Given this typescript (2.7.2) interface:
export interface A {
b?: string;
c?: boolean;
}
This will print boolean 'false' as expected:
let a: A = {b: ''};
if (a.b && a.b.length > 0) {
a.c = true;
} else {
a.c = false;
}
console.log(a.c);
However, this prints an empty '' string:
let a: A = {b: ''};
a.c = a.b && a.b.length > 0;
console.log(a.c);
I'm a bit confused here. The second example should behave like the first one, right? What am I missing?
a.b && a.b.length > 0 which is equivalent to "" && false because empty string evaluates falsy. Expression "" && false evaluates to "". that is why a.c is "".
Refactor it like this,
a.c = a.b && a.b.length > 0 ? true : false
This is more of a Javascript truthy/falsy issue. The && operator will return the value of one of the operands.

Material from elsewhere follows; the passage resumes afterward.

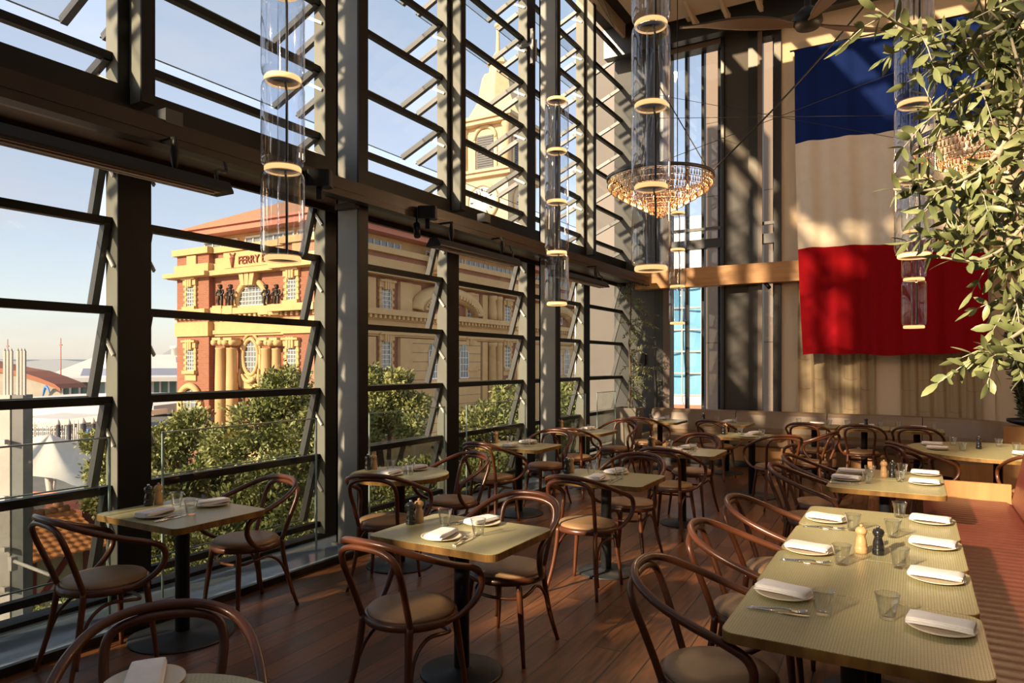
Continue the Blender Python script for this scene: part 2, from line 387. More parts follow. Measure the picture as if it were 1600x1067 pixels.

See docs:
However, the && and || operators actually return the value of one of the specified operands, so if these operators are used with non-Boolean values, they may return a non-Boolean value.
And specifically for && :
Returns expr1 if it can be converted to false; otherwise, returns expr2. Thus, when used with Boolean values, && returns true if both operands are true; otherwise, returns false.
In your case "" is a falsy value, so it can be converted to false. If you want to ensure you get a boolean use !! (ie. double negation)
let a: A = {b: ''};
a.c = !!(a.b && a.b.length > 0);
console.log(a.c);
Leaning on the reply from @nrgwsth you can refactor further while keeping your structure by replacing a.b with !!a.b in your conditions like this:
let a: A = {b: ''};
a.c = !!a.b && a.b.length > 0;
console.log(a.c);
Applying !a.b converts a.b to its boolean negative, applying !!a.b gives you the positive boolean version of the evaluation.